INFORMATION SUPPLIED:
# # # #
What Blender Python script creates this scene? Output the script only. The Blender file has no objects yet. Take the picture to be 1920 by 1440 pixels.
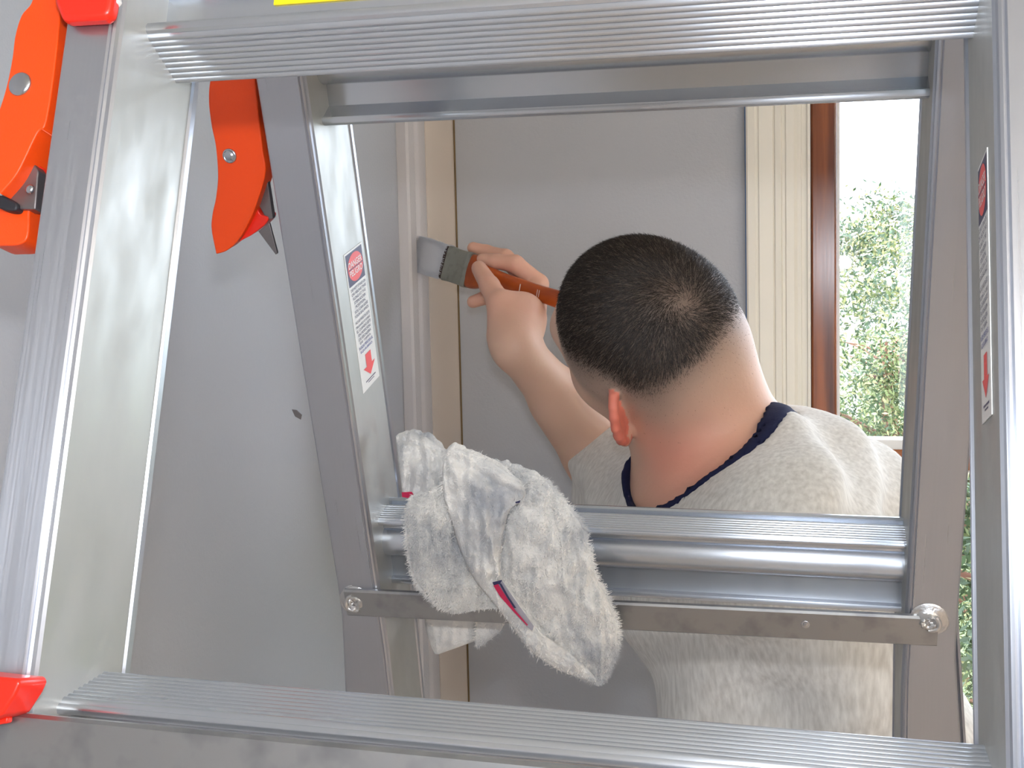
import bpy, bmesh, math, random
import numpy as np
from mathutils import Vector, Matrix, noise
random.seed(7); rng = np.random.default_rng(7)
C = bpy.context.scene.collection
scene = bpy.context.scene

# ------------------------------------------------------------------ camera
F = 2160.0                       # focal length in pixels of the 1920 frame
down = np.array([.0226, .9968, .0767]); down /= np.linalg.norm(down)
fh = np.array([0, 0, 1.]) - down * down[2]; fh /= np.linalg.norm(fh)
rh = np.cross(down, fh)
TH = math.radians(16)            # the back wall is turned 16 degrees to the view
Xc = math.cos(TH) * rh - math.sin(TH) * fh
Yc = math.sin(TH) * rh + math.cos(TH) * fh
M = np.array([Xc, Yc, -down])    # view axes (right, down, forward) to world axes
CAM = np.array([0, 0, 1.5])
def W(p):                        # point measured from the camera to world
    return CAM + np.asarray(p, float) @ M.T
def D_(v): return np.asarray(v, float) @ M.T
def P(px, py, z): return np.array([(px - 960) / F * z, (py - 720) / F * z, z])

cam = bpy.data.cameras.new('camera'); camo = bpy.data.objects.new('camera', cam); C.objects.link(camo)
cam.sensor_width = 36; cam.lens = F * 36 / 1920; cam.clip_start = .02
rt, up, bk = D_([1, 0, 0]), D_([0, -1, 0]), D_([0, 0, -1])
mw = Matrix([[rt[i], up[i], bk[i], CAM[i]] for i in range(3)] + [[0, 0, 0, 1]])
camo.matrix_world = mw
scene.camera = camo

# ------------------------------------------------------------------ light
vs = scene.view_settings
vs.view_transform = 'Standard'; vs.look = 'None'; vs.gamma = 1; vs.use_curve_mapping = False
vs.exposure = 0.36
wd = bpy.data.worlds.new('sky'); scene.world = wd; wd.use_nodes = True
nt = wd.node_tree; nt.nodes.clear()
wo = nt.nodes.new('ShaderNodeOutputWorld'); wb = nt.nodes.new('ShaderNodeBackground')
ramp = nt.nodes.new('ShaderNodeValToRGB'); tc = nt.nodes.new('ShaderNodeTexCoord'); sx = nt.nodes.new('ShaderNodeSeparateXYZ')
nt.links.new(tc.outputs['Generated'], sx.inputs[0]); nt.links.new(sx.outputs['Z'], ramp.inputs[0])
ramp.color_ramp.elements[0].color = (.72, .80, .92, 1); ramp.color_ramp.elements[1].color = (.80, .88, 1, 1)
nt.links.new(ramp.outputs[0], wb.inputs[0]); wb.inputs[1].default_value = 5.6
nt.links.new(wb.outputs[0], wo.inputs[0])

def area(name, loc, direction, sx_, sy_, power, col, portal=False):
    l = bpy.data.lights.new(name, 'AREA'); l.shape = 'RECTANGLE'; l.size = sx_; l.size_y = sy_
    l.energy = power; l.color = col
    if portal: l.cycles.is_portal = True
    o = bpy.data.objects.new(name, l); C.objects.link(o); o.location = loc
    o.rotation_euler = Vector(direction).to_track_quat('-Z', 'Y').to_euler(); return o
# flash unit just above the lens
area('camera_flash', W([0.004, -.066, -.005]), D_([0.02, 0.08, 1]), .03, .018, 1.8, (.86, .92, 1.0))

# ------------------------------------------------------------------ helpers
def lin(r, g, b):
    f = lambda c: ((c / 255 + .055) / 1.055) ** 2.4 if c / 255 > .04045 else c / 255 / 12.92
    return (f(r), f(g), f(b), 1)
def mat(name, col, rough=.5, metal=0., spec=.5, **kw):
    m = bpy.data.materials.new(name); m.use_nodes = True
    b = m.node_tree.nodes['Principled BSDF']
    b.inputs['Base Color'].default_value = col; b.inputs['Roughness'].default_value = rough
    b.inputs['Metallic'].default_value = metal; b.inputs['Specular IOR Level'].default_value = spec
    for k, v in kw.items(): b.inputs[k.replace('_', ' ')].default_value = v
    return m
def nodes(m): return m.node_tree, m.node_tree.nodes['Principled BSDF']
def add_noise(m, scale, colA=None, colB=None, bump=0., detail=3, stretch=None, coord='Object', rough=None, lo=.35, hi=.65, dist=.001):
    t, b = nodes(m); L = t.links
    tc = t.nodes.new('ShaderNodeTexCoord'); mp = t.nodes.new('ShaderNodeMapping'); n = t.nodes.new('ShaderNodeTexNoise')
    L.new(tc.outputs[coord], mp.inputs[0]); L.new(mp.outputs[0], n.inputs['Vector'])
    if stretch: mp.inputs['Scale'].default_value = stretch
    n.inputs['Scale'].default_value = scale; n.inputs['Detail'].default_value = detail
    if colA is not None:
        r = t.nodes.new('ShaderNodeValToRGB'); r.color_ramp.elements[0].position = lo; r.color_ramp.elements[1].position = hi
        r.color_ramp.elements[0].color = colA; r.color_ramp.elements[1].color = colB
        L.new(n.outputs['Fac'], r.inputs[0]); L.new(r.outputs[0], b.inputs['Base Color'])
    if rough:
        mr = t.nodes.new('ShaderNodeMapRange'); mr.inputs[3].default_value = rough[0]; mr.inputs[4].default_value = rough[1]
        mr.inputs[1].default_value = .3; mr.inputs[2].default_value = .7
        L.new(n.outputs['Fac'], mr.inputs[0]); L.new(mr.outputs[0], b.inputs['Roughness'])
    if bump:
        bp = t.nodes.new('ShaderNodeBump'); bp.inputs['Strength'].default_value = bump; bp.inputs['Distance'].default_value = dist
        L.new(n.outputs['Fac'], bp.inputs['Height'])
        if b.inputs['Normal'].is_linked:
            L.new(b.inputs['Normal'].links[0].from_socket, bp.inputs['Normal'])
        L.new(bp.outputs[0], b.inputs['Normal'])
    return m
ORG = {}
def link(name, me, parent=None):
    o = bpy.data.objects.new(name, me); C.objects.link(o)
    if parent: o.parent = parent
    return o
def thing(name, label, cat, loc, group=None):
    o = bpy.data.objects.new(name, None); C.objects.link(o); o.location = loc; o.empty_display_size = .05
    o['label'] = label; o['category'] = cat
    if group: o['group'] = group
    ORG[o.name] = np.array(loc, float); return o
def tag(o, label, cat, group=None):
    o['label'] = label; o['category'] = cat
    if group: o['group'] = group
def root_of(p):
    while p.parent: p = p.parent
    return p
def make(name, V, Fc, m, parent=None, smooth=None, uv=None, mats=None, midx=None):
    """V world points; child meshes are stored relative to their thing's base"""
    V = np.asarray(V, float)
    org = ORG.get(root_of(parent).name, np.zeros(3)) if parent else V.mean(0)
    if parent is None: org = np.array([V[:, 0].mean(), V[:, 1].mean(), V[:, 2].min()])
    me = bpy.data.meshes.new(name)
    me.from_pydata((V - org).tolist(), [], [list(map(int, f)) for f in Fc]); me.update()
    o = link(name, me, parent)
    if parent is None: o.location = org
    for mm in (mats or [m]): me.materials.append(mm)
    if midx is not None: me.polygons.foreach_set('material_index', np.asarray(midx, dtype=np.int32))
    if smooth is not None:
        me.polygons.foreach_set('use_smooth', [True] * len(me.polygons))
        if smooth < 179: me.set_sharp_from_angle(angle=math.radians(smooth))
    if uv is not None:
        l = me.uv_layers.new(name='UVMap'); vi = np.empty(len(me.loops), dtype=np.int32)
        me.loops.foreach_get('vertex_index', vi); l.data.foreach_set('uv', np.asarray(uv, float)[vi].ravel())
    return o
class MB:
    def __init__(s): s.V = []; s.F = []; s.U = []; s.I = []
    def add(s, V, F, U=None, mi=0):
        b = len(s.V); s.V += [list(map(float, v)) for v in V]; s.F += [[b + i for i in f] for f in F]
        s.U += ([list(u) for u in U] if U is not None else [[0, 0]] * len(V)); s.I += [mi] * len(F)
    def box(s, lo, hi, mi=0):
        x0, y0, z0 = lo; x1, y1, z1 = hi
        V = [(x0, y0, z0), (x1, y0, z0), (x1, y1, z0), (x0, y1, z0), (x0, y0, z1), (x1, y0, z1), (x1, y1, z1), (x0, y1, z1)]
        s.add(V, [(0, 3, 2, 1), (4, 5, 6, 7), (0, 1, 5, 4), (1, 2, 6, 5), (2, 3, 7, 6), (3, 0, 4, 7)], mi=mi)
    def tube(s, pts, rad, n=10, cap=True, mi=0, squash=None):
        pts = [np.asarray(p, float) for p in pts]; k = len(pts)
        if not hasattr(rad, '__len__'): rad = [rad] * k
        rings = []; prev = None
        for i, p in enumerate(pts):
            t = pts[min(i + 1, k - 1)] - pts[max(i - 1, 0)]; t = t / (np.linalg.norm(t) + 1e-12)
            if prev is None:
                a = np.array([0, 0, 1.]) if abs(t[2]) < .9 else np.array([1., 0, 0])
                x = np.cross(t, a)
            else: x = prev - t * (prev @ t)
            x /= np.linalg.norm(x); prev = x; y = np.cross(t, x)
            rings.append([p + rad[i] * (math.cos(2 * math.pi * j / n) * x + math.sin(2 * math.pi * j / n) * y) for j in range(n)])
        V = [v for r in rings for v in r]; Fc = []
        for i in range(k - 1):
            for j in range(n):
                Fc.append((i * n + j, i * n + (j + 1) % n, (i + 1) * n + (j + 1) % n, (i + 1) * n + j))
        if cap: Fc += [tuple(range(n))[::-1], tuple((k - 1) * n + j for j in range(n))]
        s.add(V, Fc, mi=mi)
    def rings(s, rings, cap=True, closed=True, mi=0, U=None):
        k = len(rings); n = len(rings[0]); V = [v for r in rings for v in r]; Fc = []
        for i in range(k - 1):
            for j in range(n if closed else n - 1):
                Fc.append((i * n + j, i * n + (j + 1) % n, (i + 1) * n + (j + 1) % n, (i + 1) * n + j))
        if cap: Fc += [tuple(range(n))[::-1], tuple((k - 1) * n + j for j in range(n))]
        s.add(V, Fc, U, mi)
    def build(s, name, m, parent=None, smooth=None, mats=None):
        if not mats: mats = None
        o = make(name, s.V, s.F, m, parent, smooth, s.U, mats, s.I if mats else None)
        bm = bmesh.new(); bm.from_mesh(o.data); bmesh.ops.recalc_face_normals(bm, faces=bm.faces); bm.to_mesh(o.data); bm.free()
        return o
def bevel(o, w, seg=2):
    md = o.modifiers.new('bevel', 'BEVEL'); md.width = w; md.segments = seg; md.limit_method = 'ANGLE'; md.angle_limit = math.radians(35)
    return o
def struct(o): o['kind'] = 'structure'; return o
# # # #
WRITTEN INSTRUCTION:
Leave out any pictures, please, and quote only the lines from the top of the data through the line that contains "scene = bpy.context.scene".

THE RESPONSE:
What Blender Python script creates this scene? Output the script only. The Blender file has no objects yet. Take the picture to be 1920 by 1440 pixels.
import bpy, bmesh, math, random
import numpy as np
from mathutils import Vector, Matrix, noise
random.seed(7); rng = np.random.default_rng(7)
C = bpy.context.scene.collection
scene = bpy.context.scene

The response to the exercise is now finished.